┌─ SUPPLIED DATA
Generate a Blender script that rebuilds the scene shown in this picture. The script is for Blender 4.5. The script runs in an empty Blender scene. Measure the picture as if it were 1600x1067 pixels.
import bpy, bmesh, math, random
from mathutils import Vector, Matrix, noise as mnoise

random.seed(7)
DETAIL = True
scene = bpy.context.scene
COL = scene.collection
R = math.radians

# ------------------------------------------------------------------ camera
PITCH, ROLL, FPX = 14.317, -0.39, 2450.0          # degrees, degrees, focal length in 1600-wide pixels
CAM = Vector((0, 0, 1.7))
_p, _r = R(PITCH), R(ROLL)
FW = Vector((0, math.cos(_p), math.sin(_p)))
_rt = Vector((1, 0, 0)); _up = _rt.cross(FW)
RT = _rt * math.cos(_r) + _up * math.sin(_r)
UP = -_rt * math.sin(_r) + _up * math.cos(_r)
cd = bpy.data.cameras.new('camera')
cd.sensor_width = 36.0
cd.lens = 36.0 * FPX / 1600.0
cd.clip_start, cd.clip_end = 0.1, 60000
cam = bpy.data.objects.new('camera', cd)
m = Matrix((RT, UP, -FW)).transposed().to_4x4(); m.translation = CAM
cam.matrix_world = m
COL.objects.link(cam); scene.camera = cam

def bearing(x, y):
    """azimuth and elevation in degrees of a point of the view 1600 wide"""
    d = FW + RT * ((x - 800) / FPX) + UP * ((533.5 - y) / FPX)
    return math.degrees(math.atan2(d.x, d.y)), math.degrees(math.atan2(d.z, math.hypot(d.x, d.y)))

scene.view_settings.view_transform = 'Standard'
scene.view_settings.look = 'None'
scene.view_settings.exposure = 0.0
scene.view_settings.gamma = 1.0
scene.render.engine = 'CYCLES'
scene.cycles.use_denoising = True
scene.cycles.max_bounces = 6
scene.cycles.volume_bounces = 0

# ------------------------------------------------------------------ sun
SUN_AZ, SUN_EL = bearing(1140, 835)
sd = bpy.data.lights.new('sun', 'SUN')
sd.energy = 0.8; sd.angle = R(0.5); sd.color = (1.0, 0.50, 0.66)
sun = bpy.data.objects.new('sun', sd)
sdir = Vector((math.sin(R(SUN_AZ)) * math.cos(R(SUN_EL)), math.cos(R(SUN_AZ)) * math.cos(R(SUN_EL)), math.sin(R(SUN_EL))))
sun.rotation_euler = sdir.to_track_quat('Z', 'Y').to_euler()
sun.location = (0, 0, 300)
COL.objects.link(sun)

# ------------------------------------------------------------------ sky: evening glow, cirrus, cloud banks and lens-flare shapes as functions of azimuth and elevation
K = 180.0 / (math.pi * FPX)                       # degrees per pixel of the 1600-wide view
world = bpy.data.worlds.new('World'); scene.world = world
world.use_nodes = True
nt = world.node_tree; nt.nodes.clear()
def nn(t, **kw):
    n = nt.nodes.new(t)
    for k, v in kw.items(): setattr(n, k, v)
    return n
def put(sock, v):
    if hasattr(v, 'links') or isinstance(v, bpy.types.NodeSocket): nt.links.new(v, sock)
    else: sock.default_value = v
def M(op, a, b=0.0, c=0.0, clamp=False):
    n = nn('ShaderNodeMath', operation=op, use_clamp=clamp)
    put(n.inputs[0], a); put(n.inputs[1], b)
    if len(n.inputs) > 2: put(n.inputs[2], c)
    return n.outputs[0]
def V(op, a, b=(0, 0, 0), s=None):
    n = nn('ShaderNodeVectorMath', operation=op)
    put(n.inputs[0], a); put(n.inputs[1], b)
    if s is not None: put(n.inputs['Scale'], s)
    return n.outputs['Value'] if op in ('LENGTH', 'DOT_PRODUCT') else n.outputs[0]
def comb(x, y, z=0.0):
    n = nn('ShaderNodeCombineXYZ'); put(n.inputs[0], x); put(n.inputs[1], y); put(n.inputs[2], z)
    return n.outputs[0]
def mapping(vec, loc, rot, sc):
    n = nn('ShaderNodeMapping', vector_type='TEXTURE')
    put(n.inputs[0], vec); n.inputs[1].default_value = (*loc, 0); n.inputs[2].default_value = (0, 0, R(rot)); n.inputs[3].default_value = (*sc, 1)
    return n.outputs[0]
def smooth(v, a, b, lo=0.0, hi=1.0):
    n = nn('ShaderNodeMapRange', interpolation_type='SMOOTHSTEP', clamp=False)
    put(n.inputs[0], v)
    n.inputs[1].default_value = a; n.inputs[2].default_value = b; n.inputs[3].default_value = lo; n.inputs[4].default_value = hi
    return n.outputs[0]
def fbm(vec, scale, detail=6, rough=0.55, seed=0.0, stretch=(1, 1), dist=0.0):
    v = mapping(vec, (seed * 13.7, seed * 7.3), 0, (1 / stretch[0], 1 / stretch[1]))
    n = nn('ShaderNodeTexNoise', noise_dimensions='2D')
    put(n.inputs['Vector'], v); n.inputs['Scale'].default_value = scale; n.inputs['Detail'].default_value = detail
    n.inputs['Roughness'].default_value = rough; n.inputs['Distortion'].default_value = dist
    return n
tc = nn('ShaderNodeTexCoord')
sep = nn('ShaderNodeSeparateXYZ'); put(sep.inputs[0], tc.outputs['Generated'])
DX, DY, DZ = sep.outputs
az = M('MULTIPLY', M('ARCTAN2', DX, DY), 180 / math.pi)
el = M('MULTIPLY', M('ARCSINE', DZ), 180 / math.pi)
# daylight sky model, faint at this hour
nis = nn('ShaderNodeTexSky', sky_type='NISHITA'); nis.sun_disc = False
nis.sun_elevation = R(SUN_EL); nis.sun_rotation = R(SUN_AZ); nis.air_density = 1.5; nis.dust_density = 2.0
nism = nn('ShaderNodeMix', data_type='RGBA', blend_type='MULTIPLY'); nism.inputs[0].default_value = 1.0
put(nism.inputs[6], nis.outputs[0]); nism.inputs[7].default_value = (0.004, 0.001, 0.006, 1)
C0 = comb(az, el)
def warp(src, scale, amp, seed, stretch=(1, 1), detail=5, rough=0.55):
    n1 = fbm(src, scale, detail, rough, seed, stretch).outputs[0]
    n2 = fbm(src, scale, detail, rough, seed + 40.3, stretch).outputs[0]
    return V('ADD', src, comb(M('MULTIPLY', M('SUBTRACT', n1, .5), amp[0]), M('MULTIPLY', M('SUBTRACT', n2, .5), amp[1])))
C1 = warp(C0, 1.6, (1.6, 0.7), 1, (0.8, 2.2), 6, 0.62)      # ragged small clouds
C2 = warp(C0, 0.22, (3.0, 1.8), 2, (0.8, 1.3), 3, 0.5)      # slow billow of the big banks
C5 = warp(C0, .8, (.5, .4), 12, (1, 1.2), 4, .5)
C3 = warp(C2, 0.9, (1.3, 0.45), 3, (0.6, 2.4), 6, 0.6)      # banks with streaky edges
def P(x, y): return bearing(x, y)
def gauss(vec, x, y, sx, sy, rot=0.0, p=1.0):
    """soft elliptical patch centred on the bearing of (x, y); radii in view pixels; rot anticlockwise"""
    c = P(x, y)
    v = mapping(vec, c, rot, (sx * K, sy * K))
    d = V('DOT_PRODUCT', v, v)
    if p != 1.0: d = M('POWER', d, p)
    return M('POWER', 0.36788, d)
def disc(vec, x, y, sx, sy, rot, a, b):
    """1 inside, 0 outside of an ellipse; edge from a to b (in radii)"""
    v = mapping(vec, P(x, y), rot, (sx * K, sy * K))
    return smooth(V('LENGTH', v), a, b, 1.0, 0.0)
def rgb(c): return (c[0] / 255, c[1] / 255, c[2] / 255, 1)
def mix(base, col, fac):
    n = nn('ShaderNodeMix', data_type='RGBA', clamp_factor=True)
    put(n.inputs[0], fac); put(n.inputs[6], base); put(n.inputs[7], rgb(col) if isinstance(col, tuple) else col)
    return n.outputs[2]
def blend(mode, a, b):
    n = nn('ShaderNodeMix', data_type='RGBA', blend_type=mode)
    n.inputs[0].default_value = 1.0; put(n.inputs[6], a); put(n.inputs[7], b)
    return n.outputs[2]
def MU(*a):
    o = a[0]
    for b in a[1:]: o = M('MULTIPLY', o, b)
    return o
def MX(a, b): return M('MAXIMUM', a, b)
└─
▶ **TASK REQUIREMENTS**:
Only lines with the word "this" should be collected from the material.

▶ **EXERCISE RESULT**:
Generate a Blender script that rebuilds the scene shown in this picture. The script is for Blender 4.5. The script runs in an empty Blender scene. Measure the picture as if it were 1600x1067 pixels.
# daylight sky model, faint at this hour